Two Snapshots of America From Inside & Out

I watched Marco Ferreri's 1974 movie Don't Touch The White Woman again over the weekend. It's a French film starring some of Europe's greatest actors (mostly Italian, like the director), and is about America's Indian genocide told from a marxist point of view via absurdist sardonic satire. Partly intended as a comment about Vietnam in specific, and colonialism in general, it sympathizes with the Indians and portrays their decimation as a fun-filled land grab enacted by vain dandies seeking glory in the service of their corporate paymasters. (Hmm...wonder if it has any parallels with what's going on now in Iraq? Nah!) It is America judged and evaluated from the outside, with humor, anger, poignancy, and even a touch of brilliance. It deserves much wider exposure.

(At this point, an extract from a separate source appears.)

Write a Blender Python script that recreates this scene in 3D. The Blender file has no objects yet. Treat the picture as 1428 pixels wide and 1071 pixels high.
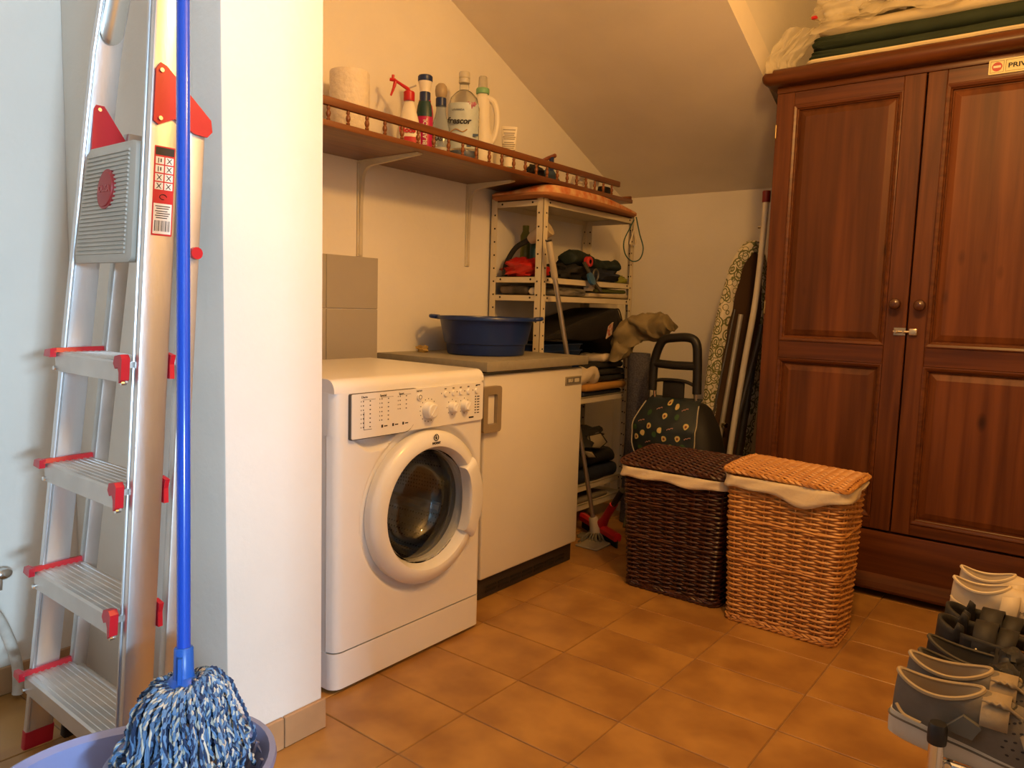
import bpy, bmesh, math, random
from math import sin, cos, pi, sqrt, radians, atan2
from mathutils import Vector, Matrix

sc = bpy.context.scene
col = sc.collection
random.seed(7)

# ------------------------------------------------------------------ camera
H = 1.05
yaw, pitch, roll = radians(37.855), radians(5.948), radians(1.682)
fwd = Vector((-sin(yaw)*cos(pitch), cos(yaw)*cos(pitch), -sin(pitch)))
rgt = Vector((cos(yaw), sin(yaw), 0)); upv = rgt.cross(fwd)
r2 = rgt*cos(roll) + upv*sin(roll); u2 = upv*cos(roll) - rgt*sin(roll)
cam_d = bpy.data.cameras.new('camera'); cam_d.sensor_width = 36; cam_d.lens = 36*1046.77/1428
cam_d.clip_start = 0.02
cam = bpy.data.objects.new('camera', cam_d); col.objects.link(cam)
cam.matrix_world = Matrix(((r2.x, u2.x, -fwd.x, 0), (r2.y, u2.y, -fwd.y, 0), (r2.z, u2.z, -fwd.z, H), (0, 0, 0, 1)))
sc.camera = cam

# ------------------------------------------------------------------ world, lights, exposure
w = bpy.data.worlds.new('world'); sc.world = w; w.use_nodes = True
w.node_tree.nodes['Background'].inputs[0].default_value = (.62, .76, 1, 1)
w.node_tree.nodes['Background'].inputs[1].default_value = .3
# daylight that falls through the window at the far end of the passage
ld = bpy.data.lights.new('window_daylight', 'AREA'); ld.shape = 'RECTANGLE'; ld.size = .20; ld.size_y = 1.4
ld.color = (.54, .77, 1.0); ld.energy = 400
lo = bpy.data.objects.new('window_daylight', ld); col.objects.link(lo)
lo.location = (3.66, -.56, 1.45); lo.rotation_euler = (0, radians(90), 0); 
lo.rotation_euler = Vector((-1, .31, -.02)).to_track_quat('-Z', 'Z').to_euler()
LAMP_POS = Vector((-.32, 1.46, 2.12)); LAMP_E = 56; LAMP_COL = (1.0, .51, .135)
sc.view_settings.view_transform = 'Standard'
try: sc.view_settings.look = 'None'
except Exception: pass
sc.view_settings.exposure = 0.16; sc.view_settings.gamma = 1.0
sc.view_settings.use_curve_mapping = False

# ------------------------------------------------------------------ materials
MATS = {}
def mat(name, c, rough=.5, metal=0., var=.12, vs=8., c2=None, bump=0., bs=60., spec=None, coat=0., trans=0., ior=1.45, stretch=(1, 1, 1), sheen=0., alpha=1., detail=4.):
    if name in MATS: return MATS[name]
    m = bpy.data.materials.new(name); m.use_nodes = True; MATS[name] = m
    nt = m.node_tree; b = nt.nodes['Principled BSDF']; L = nt.links
    tc = nt.nodes.new('ShaderNodeTexCoord'); mp = nt.nodes.new('ShaderNodeMapping'); mp.inputs['Scale'].default_value = stretch
    L.new(tc.outputs['Object'], mp.inputs[0])
    n = nt.nodes.new('ShaderNodeTexNoise'); n.inputs['Scale'].default_value = vs; n.inputs['Detail'].default_value = detail
    L.new(mp.outputs[0], n.inputs['Vector'])
    if c2 is None: c2 = tuple(x*(1-var) for x in c); c = tuple(min(1, x*(1+var*.5)) for x in c)
    rp = nt.nodes.new('ShaderNodeValToRGB'); rp.color_ramp.elements[0].position = .32; rp.color_ramp.elements[1].position = .68
    rp.color_ramp.elements[0].color = (*c2, 1); rp.color_ramp.elements[1].color = (*c, 1)
    L.new(n.outputs[0], rp.inputs[0]); L.new(rp.outputs[0], b.inputs['Base Color'])
    b.inputs['Roughness'].default_value = rough; b.inputs['Metallic'].default_value = metal
    b.inputs['IOR'].default_value = ior
    if spec is not None: b.inputs['Specular IOR Level'].default_value = spec
    if coat: b.inputs['Coat Weight'].default_value = coat; b.inputs['Coat Roughness'].default_value = .12
    if trans: b.inputs['Transmission Weight'].default_value = trans
    if sheen: b.inputs['Sheen Weight'].default_value = sheen
    if alpha < 1: b.inputs['Alpha'].default_value = alpha
    if bump:
        n2 = nt.nodes.new('ShaderNodeTexNoise'); n2.inputs['Scale'].default_value = bs; n2.inputs['Detail'].default_value = 5
        L.new(mp.outputs[0], n2.inputs['Vector'])
        bp = nt.nodes.new('ShaderNodeBump'); bp.inputs['Strength'].default_value = bump; bp.inputs['Distance'].default_value = .004
        L.new(n2.outputs[0], bp.inputs['Height']); L.new(bp.outputs[0], b.inputs['Normal'])
    return m

def wood(name, c, c2, grain='z', rough=.38, coat=.25, freq=1.0, knots=True, boards=0.):
    """stained pine: long streaks along one axis, wider tone bands across it, a few dark knots"""
    if name in MATS: return MATS[name]
    m = bpy.data.materials.new(name); m.use_nodes = True; MATS[name] = m
    nt = m.node_tree; N = nt.nodes.new; L = nt.links; b = nt.nodes['Principled BSDF']
    tc = N('ShaderNodeTexCoord'); mp = N('ShaderNodeMapping'); L.new(tc.outputs['Object'], mp.inputs[0])
    lo_, hi = 1.2*freq, 26.*freq
    mp.inputs['Scale'].default_value = {'x': (lo_, hi, hi), 'y': (hi, lo_, hi), 'z': (hi, hi, lo_)}[grain]
    n = N('ShaderNodeTexNoise'); n.inputs['Scale'].default_value = 2.2; n.inputs['Detail'].default_value = 6; n.inputs['Distortion'].default_value = .3
    L.new(mp.outputs[0], n.inputs['Vector'])
    rp = N('ShaderNodeValToRGB'); e = rp.color_ramp.elements
    e[0].position = .30; e[0].color = (*c2, 1); e[1].position = .66; e[1].color = (*c, 1)
    L.new(n.outputs[0], rp.inputs[0]); out = rp.outputs[0]
    if boards:
        mp2 = N('ShaderNodeMapping'); L.new(tc.outputs['Object'], mp2.inputs[0])
        mp2.inputs['Scale'].default_value = {'x': (.05, 1, 1), 'y': (1, .05, 1), 'z': (1, 1, .05)}[grain]
        n2 = N('ShaderNodeTexNoise'); n2.inputs['Scale'].default_value = boards; n2.inputs['Detail'].default_value = 0
        L.new(mp2.outputs[0], n2.inputs['Vector'])
        mr = N('ShaderNodeMapRange'); mr.inputs[1].default_value = .38; mr.inputs[2].default_value = .62; mr.inputs[3].default_value = .72; mr.inputs[4].default_value = 1.22
        L.new(n2.outputs[0], mr.inputs[0])
        mx = N('ShaderNodeMix'); mx.data_type = 'RGBA'; mx.blend_type = 'MULTIPLY'; mx.inputs[0].default_value = 1
        L.new(out, mx.inputs[6]); L.new(mr.outputs[0], mx.inputs[7]); out = mx.outputs[2]
    if knots:
        mp3 = N('ShaderNodeMapping'); L.new(tc.outputs['Object'], mp3.inputs[0])
        mp3.inputs['Scale'].default_value = {'x': (2.2, 5, 5), 'y': (5, 2.2, 5), 'z': (5, 5, 2.2)}[grain]
        v = N('ShaderNodeTexVoronoi'); v.inputs['Scale'].default_value = 1.5; L.new(mp3.outputs[0], v.inputs['Vector'])
        r3 = N('ShaderNodeValToRGB'); r3.color_ramp.elements[0].position = .03; r3.color_ramp.elements[0].color = (.12, .07, .05, 1)
        r3.color_ramp.elements[1].position = .13; r3.color_ramp.elements[1].color = (1, 1, 1, 1)
        L.new(v.outputs['Distance'], r3.inputs[0])
        mx = N('ShaderNodeMix'); mx.data_type = 'RGBA'; mx.blend_type = 'MULTIPLY'; mx.inputs[0].default_value = .8
        L.new(out, mx.inputs[6]); L.new(r3.outputs[0], mx.inputs[7]); out = mx.outputs[2]
    L.new(out, b.inputs['Base Color'])
    b.inputs['Roughness'].default_value = rough; b.inputs['Specular IOR Level'].default_value = .3; b.inputs['Coat Weight'].default_value = coat; b.inputs['Coat Roughness'].default_value = .25
    bp = N('ShaderNodeBump'); bp.inputs['Strength'].default_value = .12; bp.inputs['Distance'].default_value = .002
    L.new(n.outputs[0], bp.inputs['Height']); L.new(bp.outputs[0], b.inputs['Normal'])
    return m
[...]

Then last night I watched Bill Paxton's directorial debut Frailty and found myself thinking about Siegfried Kracauer's landmark book From Caligari to Hitler: a Psychological History of the German Film. Kracauer shows how the German films of the 20s and 30s presaged the rise of Hitler and the Nazis. Since movies are snapshots of a culture's psychohistory I couldn't help but feel I was seeing with crystal clarity an example of it with this film. Frailty is about a God-fearing man who is convinced an angel told him to destroy demons -- unfortunately the demons are people just going about their business in life. I won't go into the finer points of the film; I will only say that as a snapshot of the inner psychical landscape of present day America it might be a little too accurate, especially how the conclusion (ie, the identity of the town sheriff) portends for Murka's future.

These two movies make quite an excellent double-feature to understand America from inside & out.